“American Funding Aims to Spread Anarchy in Egypt.” That was the headline in one of Egypt’s state-owned papers, al-Ahram, Tuesday. Similar headlines dominated the other papers.
The papers cited comments by Egyptian cabinet minister, Fayza Abul Naga, stating that the US was trying to “abort any chance for Egypt to emerge as a modern democratic state.” She suggested America was acting in Israel’s interest.
Abul Naga is overseeing the investigation of American funding of civil society groups in Egypt. Nineteen Americans have been barred from leaving the country, until the investigation is complete. Some of the suspects have taken shelter in the US embassy. Congress is threatening to cut US aid to Egypt in retaliation.

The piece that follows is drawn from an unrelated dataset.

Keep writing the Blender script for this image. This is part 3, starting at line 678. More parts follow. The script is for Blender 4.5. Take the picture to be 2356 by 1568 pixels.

But according to David Kirkpatrick of the New York Times, Abul Naga is acting in defiance of Egypt’s ruling military council. Kirkpatrick tells Anchor Marco Werman that she ignored warnings from Field Marshal Tantawi, head of the military council, to tone it down, “coming out with both barrels.” Her comments are proving extremely popular with the public, perhaps laying the foundation for her political career.
Kirkpatrick says her defiance calls into question “just how much control the ruling generals have over their own government at the moment.”
Despite all the political shenanigans, Kirkpatrick says the crisis in relations between Cairo and Washington is “very serious,” and could lead to “a real rupture in that 30-year old alliance which has been a lynchpin of Mid-East peace.”